Si uno entraba en Facebook los días siguientes al funeral de estado (no sé qué pasó en Twitter porque yo por ahí no me acerco: lo considero el rincón del majareta con mala baba), se topaba con gente echando pestes del asunto. Algunos, menos mal, con humor. Otros, guerracivilistas de pro, con una mala uva tan considerable como exagerada. Cierto es que hubo algún que otro motivo de risa en la ceremonia, como el traje de Pablo Iglesias, que le venía grande, como si se lo hubiese prestado alguien más corpulento y con los brazos más largos, aunque tal vez era un homenaje al David Byrne de Stop making sense. La mascarilla con estampado de tiburones del doctor Simón daba un poco de grima, pero bastaba con un comentario irónico al respecto, no hacía falta ponerlo al pobre de hijo de perra para arriba: por motivos que ignoro, este señor gris de voz aflautada despierta pasiones contradictorias entre los partidarios del guerracivilismo; mientras los que se consideran de izquierda o de extrema izquierda lo consideran un héroe de los tiempos modernos y, prácticamente, un santo laico, a los de la trinchera de enfrente les parece un cínico, un desgraciado y un mata viejas; unos y otros deben ser más perspicaces que yo, pues solo he conseguido ver a un señor que, en el peor de los casos, no sabe muy bien por donde le da el aire, pero no merece la beatificación ni el cadalso. ¿Que se podría haber ahorrado el tapabocas con tiburones y la foto de ángel del infierno de El País? Probablemente, pero ni una cosa ni otra lo convierten en un canalla o en un ser providencial.

Meritxell Batet se la ganó, pese a ir vestida rigurosamente de negro, por la raja de su falda (¿homenaje a Estopa?), que a muchos les pareció ofensiva, indignante y más propia de una cabaretera que de la presidenta del Congreso. Hubo quien dijo que su madre no la había enseñado a sentarse, pues en las fotos en las que ocupaba su sillita se le veía un buen muslazo. Y así sucesivamente. Hubo quien no vio la bandera española y se lo tomó como una nueva concesión del anticristo Sánchez a sus socios separatistas. No faltó quien consideró las sillas blancas una muestra de cutrerío y se preguntó, retóricamente, de qué chiringuito playero las habían sacado. Curiosamente, nadie se quejaba de la inasistencia al funeral de Vox, ERC, Bildu, BNG y la CUP, que quedaron como lo que son, unos sectarios, unos fanáticos y un personal muy poco recomendable.

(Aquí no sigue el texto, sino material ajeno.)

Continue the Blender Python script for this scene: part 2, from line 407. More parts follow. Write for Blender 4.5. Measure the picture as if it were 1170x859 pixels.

Los españoles somos muy dados a reírnos de lo que no podemos arreglar. Durante el franquismo nos doctoramos en esa especialidad. Ahora la conservamos y a mí me parece muy bien, pero hay una gran diferencia entre chotearse de la mascarilla de los tiburones y acusar a quien la lleva de ser un monstruo insensible que, en el fondo, se alegra de haberse llevado por delante con su maldad y su incompetencia a miles de seres humanos. Tampoco es lo mismo reírse del modelito Stop making sense de Pabloide --digamos en su favor que todo lo que se pone le sienta mal, pero que, por lo menos, siempre usa ropa barata o que parece prestada-- que considerarlo el Stalin español, cuando solo es un arribista incoherente capaz de comprarse un casoplón feísimo.

El guerracivilismo sirve, entre otras cosas, para matar moscas a cañonazos. Sí, tenemos unos políticos que dan pena, pero por motivos más graves que unas hombreras a lo Locomía o la raja de su falda. El funeral de estado fue un espectáculo discreto y bienintencionado sobre el que, evidentemente, siendo los españoles como somos, se pueden hacer bromas. Pero usarlo como excusa para dar rienda suelta al odio visceral que muchos albergan es pasarse varios pueblos. A fin de cuentas, solo era un trámite necesario e inevitable en el que nadie metió la pata ni hizo (excesivamente) el ridículo. Llámenme pusilánime, pero yo con eso ya me doy por satisfecho.